Et puis, crac ! La couleur est à nouveau évacuée. C’est que Mondrian s’est installé à Paris, début 1912, où il a pu se familiariser en vrai avec le travail des cubistes : réapparition de tons ocre et gris, décomposition de la forme, importance prépondérante de la ligne et du trait, naissance des petites croix et des bâtons qu’on connaît. La Composition n°4 de 1914 accrochée dans la première salle semble ainsi être la dernière étape vers ce qu’on connaît, mais non, le parcours de l’expo dévoile des toiles postérieures, de 1916 à 1918, totalement figuratives (une ferme, un moulin, des fleurs, un autoportrait) avant de se clore sur un chef-d’œuvre abstrait. A cela une raison surtout économique, le marché – ou plutôt son unique collectionneur – n’étant pas encore prêt pour les grilles et quadrillages que Mondrian peint à la même époque.

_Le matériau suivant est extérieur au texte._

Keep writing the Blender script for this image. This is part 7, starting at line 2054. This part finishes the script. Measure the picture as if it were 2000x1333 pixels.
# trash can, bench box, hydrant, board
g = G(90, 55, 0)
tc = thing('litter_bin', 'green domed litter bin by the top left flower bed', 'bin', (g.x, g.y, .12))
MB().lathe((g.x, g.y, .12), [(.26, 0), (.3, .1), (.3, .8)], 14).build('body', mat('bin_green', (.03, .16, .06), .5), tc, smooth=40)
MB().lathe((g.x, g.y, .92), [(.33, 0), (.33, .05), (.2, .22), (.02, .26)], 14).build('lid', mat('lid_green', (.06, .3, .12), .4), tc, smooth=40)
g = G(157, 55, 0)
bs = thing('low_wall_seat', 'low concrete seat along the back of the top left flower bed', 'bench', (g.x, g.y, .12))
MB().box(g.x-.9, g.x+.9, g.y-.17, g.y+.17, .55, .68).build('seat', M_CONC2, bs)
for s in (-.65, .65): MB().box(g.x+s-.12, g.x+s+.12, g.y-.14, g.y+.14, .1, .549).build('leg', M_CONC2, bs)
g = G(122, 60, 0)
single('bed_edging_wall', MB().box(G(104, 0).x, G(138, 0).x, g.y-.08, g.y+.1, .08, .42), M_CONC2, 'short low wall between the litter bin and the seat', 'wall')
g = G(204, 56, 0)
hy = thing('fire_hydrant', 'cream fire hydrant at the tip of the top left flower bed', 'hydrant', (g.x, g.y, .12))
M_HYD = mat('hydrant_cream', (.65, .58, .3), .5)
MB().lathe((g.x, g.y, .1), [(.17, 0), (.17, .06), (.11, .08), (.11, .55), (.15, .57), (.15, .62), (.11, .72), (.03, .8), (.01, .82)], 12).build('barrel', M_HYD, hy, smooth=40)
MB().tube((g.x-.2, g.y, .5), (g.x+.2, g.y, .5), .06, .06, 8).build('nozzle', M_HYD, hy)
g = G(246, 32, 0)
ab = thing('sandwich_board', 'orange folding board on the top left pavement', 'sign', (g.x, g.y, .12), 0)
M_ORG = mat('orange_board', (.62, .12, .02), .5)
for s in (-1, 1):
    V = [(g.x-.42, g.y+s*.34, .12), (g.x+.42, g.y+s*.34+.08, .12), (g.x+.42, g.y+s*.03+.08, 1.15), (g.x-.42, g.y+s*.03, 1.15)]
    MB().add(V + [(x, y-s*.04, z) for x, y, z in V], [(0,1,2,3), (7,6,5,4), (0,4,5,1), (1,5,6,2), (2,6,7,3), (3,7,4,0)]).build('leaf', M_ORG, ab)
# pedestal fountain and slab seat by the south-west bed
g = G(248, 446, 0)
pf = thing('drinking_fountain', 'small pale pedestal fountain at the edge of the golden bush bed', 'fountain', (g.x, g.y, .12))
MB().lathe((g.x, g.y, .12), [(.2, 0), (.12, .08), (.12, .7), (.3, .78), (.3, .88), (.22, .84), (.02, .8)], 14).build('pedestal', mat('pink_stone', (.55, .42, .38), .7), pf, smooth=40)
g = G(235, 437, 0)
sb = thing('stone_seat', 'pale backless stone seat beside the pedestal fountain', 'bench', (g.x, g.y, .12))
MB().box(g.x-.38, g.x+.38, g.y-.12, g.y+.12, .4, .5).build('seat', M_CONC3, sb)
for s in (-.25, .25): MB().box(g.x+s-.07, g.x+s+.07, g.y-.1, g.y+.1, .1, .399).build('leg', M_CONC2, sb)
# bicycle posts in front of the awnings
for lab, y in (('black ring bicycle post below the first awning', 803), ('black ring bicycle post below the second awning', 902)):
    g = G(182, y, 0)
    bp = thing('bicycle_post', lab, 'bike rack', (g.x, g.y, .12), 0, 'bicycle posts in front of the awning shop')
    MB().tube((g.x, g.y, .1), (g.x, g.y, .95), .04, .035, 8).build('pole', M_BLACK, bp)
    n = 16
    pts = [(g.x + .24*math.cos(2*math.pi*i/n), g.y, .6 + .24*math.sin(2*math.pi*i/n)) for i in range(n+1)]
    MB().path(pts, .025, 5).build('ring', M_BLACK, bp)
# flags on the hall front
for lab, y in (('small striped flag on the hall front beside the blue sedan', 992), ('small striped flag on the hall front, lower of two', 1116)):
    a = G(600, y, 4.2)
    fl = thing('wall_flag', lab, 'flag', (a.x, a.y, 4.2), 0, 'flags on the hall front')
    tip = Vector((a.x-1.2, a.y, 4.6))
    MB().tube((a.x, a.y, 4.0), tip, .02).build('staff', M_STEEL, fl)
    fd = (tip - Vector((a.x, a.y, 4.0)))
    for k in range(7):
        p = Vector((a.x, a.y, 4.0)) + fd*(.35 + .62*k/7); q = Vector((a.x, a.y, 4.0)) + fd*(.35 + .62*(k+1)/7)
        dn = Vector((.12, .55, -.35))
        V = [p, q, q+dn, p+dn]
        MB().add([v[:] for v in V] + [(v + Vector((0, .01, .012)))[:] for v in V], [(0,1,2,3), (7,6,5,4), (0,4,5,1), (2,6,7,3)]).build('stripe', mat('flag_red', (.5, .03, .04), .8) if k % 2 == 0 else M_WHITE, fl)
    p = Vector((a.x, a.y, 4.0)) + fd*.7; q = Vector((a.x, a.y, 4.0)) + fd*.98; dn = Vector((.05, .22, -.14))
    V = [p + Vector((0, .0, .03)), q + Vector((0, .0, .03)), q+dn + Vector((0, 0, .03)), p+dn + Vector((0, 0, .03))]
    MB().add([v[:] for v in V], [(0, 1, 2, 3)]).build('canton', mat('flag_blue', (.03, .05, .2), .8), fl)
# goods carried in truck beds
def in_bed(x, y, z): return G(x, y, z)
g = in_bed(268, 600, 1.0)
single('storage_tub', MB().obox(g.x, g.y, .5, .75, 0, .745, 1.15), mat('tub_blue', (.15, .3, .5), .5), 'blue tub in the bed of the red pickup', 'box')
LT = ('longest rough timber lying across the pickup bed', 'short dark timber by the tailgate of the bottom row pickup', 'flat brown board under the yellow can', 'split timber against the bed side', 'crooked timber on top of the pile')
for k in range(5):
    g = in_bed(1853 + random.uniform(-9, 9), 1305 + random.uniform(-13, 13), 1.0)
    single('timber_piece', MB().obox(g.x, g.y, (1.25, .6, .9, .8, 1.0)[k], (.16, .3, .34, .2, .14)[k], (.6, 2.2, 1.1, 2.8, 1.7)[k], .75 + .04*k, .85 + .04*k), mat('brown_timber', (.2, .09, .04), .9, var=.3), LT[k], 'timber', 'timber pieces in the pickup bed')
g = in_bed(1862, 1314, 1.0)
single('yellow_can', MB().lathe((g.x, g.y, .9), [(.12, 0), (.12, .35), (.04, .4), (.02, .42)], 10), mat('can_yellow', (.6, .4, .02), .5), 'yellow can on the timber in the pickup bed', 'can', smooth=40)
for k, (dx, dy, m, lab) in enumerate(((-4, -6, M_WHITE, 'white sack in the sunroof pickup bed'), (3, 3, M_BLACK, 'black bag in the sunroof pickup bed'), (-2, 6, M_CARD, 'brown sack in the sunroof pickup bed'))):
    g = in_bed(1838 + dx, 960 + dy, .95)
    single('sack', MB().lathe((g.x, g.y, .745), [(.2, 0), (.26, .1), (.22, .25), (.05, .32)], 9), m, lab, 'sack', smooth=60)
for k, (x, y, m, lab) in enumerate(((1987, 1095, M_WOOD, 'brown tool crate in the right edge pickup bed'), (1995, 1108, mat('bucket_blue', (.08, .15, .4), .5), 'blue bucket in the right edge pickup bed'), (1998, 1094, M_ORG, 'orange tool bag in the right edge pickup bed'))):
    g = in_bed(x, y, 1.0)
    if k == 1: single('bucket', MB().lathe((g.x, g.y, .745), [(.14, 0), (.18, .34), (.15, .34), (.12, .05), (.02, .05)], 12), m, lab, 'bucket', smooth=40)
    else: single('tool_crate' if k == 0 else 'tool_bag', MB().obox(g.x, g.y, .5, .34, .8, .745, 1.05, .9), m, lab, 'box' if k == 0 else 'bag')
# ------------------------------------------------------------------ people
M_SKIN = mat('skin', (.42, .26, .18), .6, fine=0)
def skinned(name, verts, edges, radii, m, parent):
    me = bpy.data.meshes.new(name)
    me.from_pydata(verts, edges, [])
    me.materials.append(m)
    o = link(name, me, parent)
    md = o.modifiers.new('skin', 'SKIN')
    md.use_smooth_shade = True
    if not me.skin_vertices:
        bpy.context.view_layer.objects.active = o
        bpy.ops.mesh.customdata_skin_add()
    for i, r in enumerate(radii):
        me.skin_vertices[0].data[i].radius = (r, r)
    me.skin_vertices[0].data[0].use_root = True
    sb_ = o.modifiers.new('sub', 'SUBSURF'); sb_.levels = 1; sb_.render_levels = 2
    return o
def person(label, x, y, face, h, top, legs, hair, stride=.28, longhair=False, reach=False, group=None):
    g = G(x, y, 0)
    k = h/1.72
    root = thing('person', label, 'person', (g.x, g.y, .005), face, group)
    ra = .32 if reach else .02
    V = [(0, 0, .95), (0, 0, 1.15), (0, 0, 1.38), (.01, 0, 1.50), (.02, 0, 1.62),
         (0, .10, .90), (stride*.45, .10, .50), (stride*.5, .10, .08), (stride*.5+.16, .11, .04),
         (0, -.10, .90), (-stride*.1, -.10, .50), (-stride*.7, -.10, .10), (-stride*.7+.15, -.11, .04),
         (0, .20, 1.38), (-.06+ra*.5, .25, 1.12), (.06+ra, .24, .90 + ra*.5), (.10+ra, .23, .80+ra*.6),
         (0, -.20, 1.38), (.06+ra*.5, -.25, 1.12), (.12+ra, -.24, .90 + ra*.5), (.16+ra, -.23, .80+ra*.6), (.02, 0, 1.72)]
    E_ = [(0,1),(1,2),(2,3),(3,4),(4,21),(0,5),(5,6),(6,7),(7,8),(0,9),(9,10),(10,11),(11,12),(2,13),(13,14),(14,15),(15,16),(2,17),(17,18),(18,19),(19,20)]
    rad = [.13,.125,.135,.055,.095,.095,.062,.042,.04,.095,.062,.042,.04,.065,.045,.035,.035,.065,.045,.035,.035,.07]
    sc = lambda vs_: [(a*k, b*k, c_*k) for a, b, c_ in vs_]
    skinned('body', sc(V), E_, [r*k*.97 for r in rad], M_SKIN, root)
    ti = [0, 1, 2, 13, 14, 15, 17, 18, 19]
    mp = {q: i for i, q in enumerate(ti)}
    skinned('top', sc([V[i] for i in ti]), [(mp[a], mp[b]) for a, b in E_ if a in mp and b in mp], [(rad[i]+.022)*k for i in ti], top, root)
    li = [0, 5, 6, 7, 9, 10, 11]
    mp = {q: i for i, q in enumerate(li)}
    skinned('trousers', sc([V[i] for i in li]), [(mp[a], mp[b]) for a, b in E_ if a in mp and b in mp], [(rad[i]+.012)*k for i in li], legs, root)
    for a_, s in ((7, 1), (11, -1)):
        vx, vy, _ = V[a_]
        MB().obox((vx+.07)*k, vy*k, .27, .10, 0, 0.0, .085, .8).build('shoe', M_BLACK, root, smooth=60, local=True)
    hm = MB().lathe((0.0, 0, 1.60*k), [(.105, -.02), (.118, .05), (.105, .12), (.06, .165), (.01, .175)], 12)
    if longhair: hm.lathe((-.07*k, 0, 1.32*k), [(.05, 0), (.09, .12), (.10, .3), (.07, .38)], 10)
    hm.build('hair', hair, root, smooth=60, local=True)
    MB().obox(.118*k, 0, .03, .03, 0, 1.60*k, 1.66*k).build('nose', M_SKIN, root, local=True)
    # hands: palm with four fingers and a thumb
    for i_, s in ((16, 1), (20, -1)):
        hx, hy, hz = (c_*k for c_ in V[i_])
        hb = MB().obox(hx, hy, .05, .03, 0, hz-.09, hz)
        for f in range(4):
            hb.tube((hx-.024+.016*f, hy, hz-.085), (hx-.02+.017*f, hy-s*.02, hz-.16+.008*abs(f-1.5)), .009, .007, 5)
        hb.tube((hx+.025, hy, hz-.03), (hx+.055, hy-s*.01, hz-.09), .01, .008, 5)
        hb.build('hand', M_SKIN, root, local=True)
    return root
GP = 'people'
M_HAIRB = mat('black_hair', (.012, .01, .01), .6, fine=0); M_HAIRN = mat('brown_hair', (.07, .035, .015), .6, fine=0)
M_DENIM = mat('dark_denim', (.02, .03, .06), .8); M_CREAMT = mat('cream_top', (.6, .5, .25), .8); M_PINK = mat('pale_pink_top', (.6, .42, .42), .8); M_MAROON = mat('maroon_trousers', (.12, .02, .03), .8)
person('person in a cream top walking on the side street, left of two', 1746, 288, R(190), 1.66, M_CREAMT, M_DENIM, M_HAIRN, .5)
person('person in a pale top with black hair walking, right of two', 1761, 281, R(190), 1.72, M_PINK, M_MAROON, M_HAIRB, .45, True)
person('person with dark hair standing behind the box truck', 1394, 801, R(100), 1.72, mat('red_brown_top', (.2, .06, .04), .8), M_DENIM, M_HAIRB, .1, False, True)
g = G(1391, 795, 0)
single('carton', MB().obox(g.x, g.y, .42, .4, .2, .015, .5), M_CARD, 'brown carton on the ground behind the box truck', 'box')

C’est que les toiles présentées ici font toutes partie de la collection assemblée par Salomon Slijper, fils de diamantaires d’Amsterdam, qui a découvert le travail de Mondrian en 1915 avec la Composition n°4, alors qu’elle était accrochée dans une auberge où le peintre avait laissé quelques œuvres en gage de paiement. Ses premiers achats importants datent de 1916, c’est-à-dire après le séjour de Mondrian à Paris, mais étonnamment, Slijper ne s’intéressera quasiment qu’aux travaux antérieurs du peintre, au moment même où son œuvre est en train de basculer. Lorsque Mondrian retourne en France en 1919, le collectionneur s’engage à lui acheter, sans l’avoir vu, l’intégralité de ce que Mondrian a peint à Paris lors de son premier séjour, soit une soixantaine de toiles et de dessins. Mais Slijper a très peu goûté le néoplasticisme qui a fait entrer Mondrian dans le canon de l’art moderne : il n’y a guère qu’une «grille», et qu’une composition néoplastique (Composition avec grand plan rouge, jaune, noir, gris et bleu de 1921), à voir ici. C’est l’autre histoire racontée par l’expo, ce mécénat et cette amitié qui unit les deux hommes : comment l’Amstellodamois est venu au secours du peintre qui crevait de faim, comment il a constitué la plus importante collection de Mondrian au monde, et comment il est, aussi, passé totalement à côté de son temps.